In the beauty of the lilies Christ was born across the sea,
With a glory in His bosom that transfigures you and me:
As He died to make men holy, let us live to make men free,
While God is marching on!

. . . from the BATTLE HYMN OF THE REPUBLIC

Sunday, September 13, 2009

I Like My Bike!

After failing to persuade one of our college-student boys to use the second-hand bicycle we had bought him through craigslist, Melany was struck with the idea of getting a bike for herself. She hadn't ridden one in many years, but I thought it was a capital idea. I'd been trying to get her to go out riding with me for as long as I could remember, but I think the idea never came to fruition because of other commitments, lack of opportunity, and perhaps under-confidence on Melany's part. I was thrilled when she found one she liked --we drove into Rochester together to pick it up--and since that mid-August day, we've been going out a couple of times a week to ride along the Erie Canal towpath (which runs by just a few hundred feet from our house), or around the village of Brockport.

I love to feel the breeze on my face as I ride along, and the rest of me appreciates the workout--I'm always more relaxed and sleep better afterwards. And having my sweet spouse along for company makes it seem like a little romantic adventure!

My mount is very special--a single-speed, coaster-brake, Schwinn American that I bought with money I received at my First Communion party back in 1963. That's right--I'm 54, and my bike is 46! I've never owned any other bike. Why should I? It runs as well today as it did the day I brought it home--better in fact, as I wasn't quite big enough to actually ride it then, and had to wait most of the next year before I had grown enough and could start learning. This sweetheart is as solid as a tank, has no extra gears, hand brakes or cables to get fouled up, and gathers very little rust, which I clean off along with the winter's dust every spring. It's surprisingly easy to pedal when the tires are fully inflated. The kids made fun of it for years because its various little creaks and squeaks made me audible for some distance as I approached or rode away. Well, I finally fixed that--WD-40 in a few strategic places, and now she's quiet too! True, the fenders and frame have some dents and scratches from several senseless acts of vandalism when I had the bike with me in college and at our second apartment in Chattanooga. Her original brilliant red paint is now a faded coppery color. The handgrips are more brownish than the snow white they started as (and, of course, are devoid of the multi-colored plastic streamers that I removed for maleness' sake soon after the bike came home) . Thousands of miles under my butt have worn down the once nicely-padded seat to a thin layer of vinyl over the coils. But I've never replaced anything on the bike except tires and once, after a nasty fall, the rear rim. And all I've added are a rear carrier and a bell.

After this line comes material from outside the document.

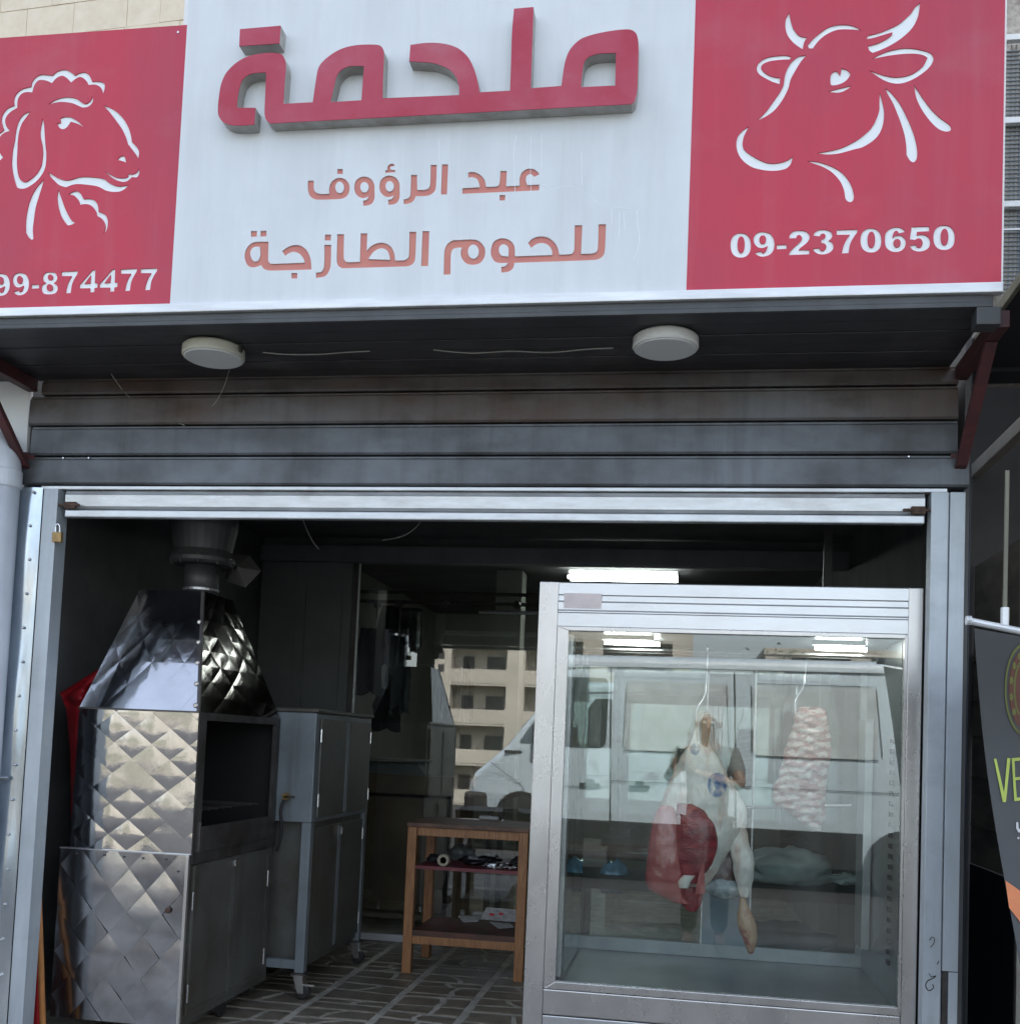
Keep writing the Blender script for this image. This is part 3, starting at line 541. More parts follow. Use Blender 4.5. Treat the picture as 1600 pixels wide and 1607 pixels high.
MB().tube(smoothpath([(c.x-.008, c.y, c.z+.012), (c.x-.009, c.y, c.z+.035), (c.x-.001, c.y, c.z+.045), (c.x+.008, c.y, c.z+.035), (c.x+.008, c.y, c.z+.012)], 4), .0028, 6).build('shackle', M['chrome'], LK)

# ------------------------------------------------------------------ ground, street, shop shell
FZ = .20
g = MB(); prof = [(14, 0), (.3, -.06), (-6.0, -.06), (-6.02, -.16), (-15, -.2), (-22, -1.5), (-34, -5), (-60, -6.2), (-120, -6.5), (-400, -6)]
prof = [(60, -.06), (.3, -.06), (-15, -.06), (-22, -1.5), (-34, -5), (-60, -6.2), (-120, -6.5), (-400, -6)]
for (ya, za), (yb_, zb_) in zip(prof, prof[1:]): g.add([(-300, ya, za), (300, ya, za), (300, yb_, zb_), (-300, yb_, zb_)], [(0, 1, 2, 3)])
struct('ground', g, M['earth'], weld=True)
struct('road', MB().box(-60, 60, -14.9, -2.02, -.055, -.02), M['asphalt'])
pv = struct('pavement', MB().box(-30, 30, -1.88, -.03, -.058, .06), M['grout'])
for i in range(-7, 8):
    for j in range(3):
        MB().box(i*.6-.295, i*.6+.295, -.05-(j+1)*.6+.005, -.05-j*.6-.005, .061, .079+ random.uniform(-.002, .002)).build('paving_slab', M['pave'], pv)
for i in range(-30, 30): MB().box(i*1.0+.005, i*1.0+.995, -2.019, -1.881, -.06, .085).build('kerb_stone', M['pave'], pv)
struct('doorstep', MB().box(-2.40, .90, -.03, .16, -.02, .195), M['grout'])
fl = struct('shop_floor', MB().box(-2.60, .904, .16, 7.2, .0, .1965), M['grout'])
# crazy paving: strips .353 m wide separated by straight joints that run into the shop
x = -2.32; GAP = .006
def shrink(poly, d):
    c = sum(poly, Vector((0, 0)))/len(poly); out = []
    n = len(poly)
    for i in range(n):
        a, b, c_ = poly[i-1], poly[i], poly[(i+1) % n]
        e1 = (b-a).normalized(); e2 = (c_-b).normalized(); n1 = Vector((-e1.y, e1.x)); n2 = Vector((-e2.y, e2.x))
        bis = (n1+n2); L = bis.length
        if L < .2: return None
        out.append(b+bis/L*d/max(.5, L/2))
    return out
rs = random.Random(5)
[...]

I can't begin to number the miles my bike has carried me--in a pack with my brothers and pals in the mid-60s around Grand Island, NY; between home and the Little League ball fields, the public library, and several summer jobs; around campus at Michigan State University; between my apartment and work (for several months) in Chattanooga; and through our various neighborhoods with the kids to playgrounds, the library, and school. Her history is a cherished part of my own half-century-plus, and connects me with the "golden age" of the 60s in America before drugs, politics, and war spoiled the end of that decade--the age of baseball cards, transistor radios, grape Nehi, scouting and Boys' Life, the Beach Boys and Herman's Hermits, Corvettes and Camaros. Who from that era would want to discard something that went through it with him, and made it possible for him to live those days to the hilt?

I'm afraid that when I pass on, they'll have to inter my bike with me. I don't know how I'll do without her on the other side.